Begin RECORDS SHOWN
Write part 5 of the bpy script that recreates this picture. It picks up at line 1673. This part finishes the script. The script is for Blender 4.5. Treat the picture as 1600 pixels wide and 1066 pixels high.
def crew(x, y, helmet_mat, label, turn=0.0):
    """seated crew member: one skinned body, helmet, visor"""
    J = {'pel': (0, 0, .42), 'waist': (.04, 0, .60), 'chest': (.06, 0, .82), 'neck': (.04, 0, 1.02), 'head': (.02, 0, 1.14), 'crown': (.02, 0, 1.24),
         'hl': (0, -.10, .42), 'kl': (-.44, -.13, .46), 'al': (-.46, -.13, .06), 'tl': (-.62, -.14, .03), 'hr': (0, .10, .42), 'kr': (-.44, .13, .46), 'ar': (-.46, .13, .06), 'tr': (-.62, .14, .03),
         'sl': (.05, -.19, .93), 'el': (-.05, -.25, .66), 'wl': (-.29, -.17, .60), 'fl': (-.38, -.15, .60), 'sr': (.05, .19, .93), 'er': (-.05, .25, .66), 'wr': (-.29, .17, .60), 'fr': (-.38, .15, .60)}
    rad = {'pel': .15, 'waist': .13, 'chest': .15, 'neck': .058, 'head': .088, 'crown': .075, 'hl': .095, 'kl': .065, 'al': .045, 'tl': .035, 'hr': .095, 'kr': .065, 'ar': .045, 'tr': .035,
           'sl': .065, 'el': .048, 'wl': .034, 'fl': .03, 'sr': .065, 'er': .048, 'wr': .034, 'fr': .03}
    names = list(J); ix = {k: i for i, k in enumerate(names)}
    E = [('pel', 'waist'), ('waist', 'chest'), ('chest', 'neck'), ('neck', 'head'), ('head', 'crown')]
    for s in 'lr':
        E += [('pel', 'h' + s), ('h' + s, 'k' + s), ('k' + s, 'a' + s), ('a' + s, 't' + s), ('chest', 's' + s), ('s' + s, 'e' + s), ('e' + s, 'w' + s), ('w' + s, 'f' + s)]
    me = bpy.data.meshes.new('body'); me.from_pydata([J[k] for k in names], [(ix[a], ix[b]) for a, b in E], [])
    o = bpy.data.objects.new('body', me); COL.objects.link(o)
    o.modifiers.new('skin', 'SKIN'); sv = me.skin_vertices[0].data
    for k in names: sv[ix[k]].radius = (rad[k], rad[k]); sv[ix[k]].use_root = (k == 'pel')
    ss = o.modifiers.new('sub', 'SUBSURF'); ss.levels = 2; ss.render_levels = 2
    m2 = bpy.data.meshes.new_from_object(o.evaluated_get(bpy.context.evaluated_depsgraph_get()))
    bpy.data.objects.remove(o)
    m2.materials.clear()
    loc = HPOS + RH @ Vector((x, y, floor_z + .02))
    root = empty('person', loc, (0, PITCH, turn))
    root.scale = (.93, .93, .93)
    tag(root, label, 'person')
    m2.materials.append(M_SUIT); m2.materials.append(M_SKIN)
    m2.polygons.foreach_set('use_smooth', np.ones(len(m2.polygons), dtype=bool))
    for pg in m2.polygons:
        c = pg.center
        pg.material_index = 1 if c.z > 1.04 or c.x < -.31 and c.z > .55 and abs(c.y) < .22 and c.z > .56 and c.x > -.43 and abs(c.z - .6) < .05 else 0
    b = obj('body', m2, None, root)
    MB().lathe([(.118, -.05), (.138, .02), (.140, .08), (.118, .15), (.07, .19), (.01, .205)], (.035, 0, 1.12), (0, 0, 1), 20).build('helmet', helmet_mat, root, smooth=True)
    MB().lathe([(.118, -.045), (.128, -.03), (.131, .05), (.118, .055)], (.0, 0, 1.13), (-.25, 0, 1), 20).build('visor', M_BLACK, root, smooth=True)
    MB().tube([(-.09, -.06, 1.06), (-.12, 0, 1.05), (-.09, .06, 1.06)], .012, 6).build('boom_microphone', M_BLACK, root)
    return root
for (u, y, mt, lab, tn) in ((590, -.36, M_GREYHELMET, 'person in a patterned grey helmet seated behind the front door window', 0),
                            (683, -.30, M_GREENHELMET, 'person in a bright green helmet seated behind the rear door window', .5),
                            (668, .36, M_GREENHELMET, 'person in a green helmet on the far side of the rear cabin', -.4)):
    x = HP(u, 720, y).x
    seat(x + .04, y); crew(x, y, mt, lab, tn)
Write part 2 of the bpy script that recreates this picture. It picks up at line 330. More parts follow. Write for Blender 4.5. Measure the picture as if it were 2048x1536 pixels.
End RECORDS SHOWN
EXERCISE TASK
Review the material and copy each line in which the word "this" appears.

THE OUTPUT
Write part 5 of the bpy script that recreates this picture. It picks up at line 1673. This part finishes the script. The script is for Blender 4.5. Treat the picture as 1600 pixels wide and 1066 pixels high.
Write part 2 of the bpy script that recreates this picture. It picks up at line 330. More parts follow. Write for Blender 4.5. Measure the picture as if it were 2048x1536 pixels.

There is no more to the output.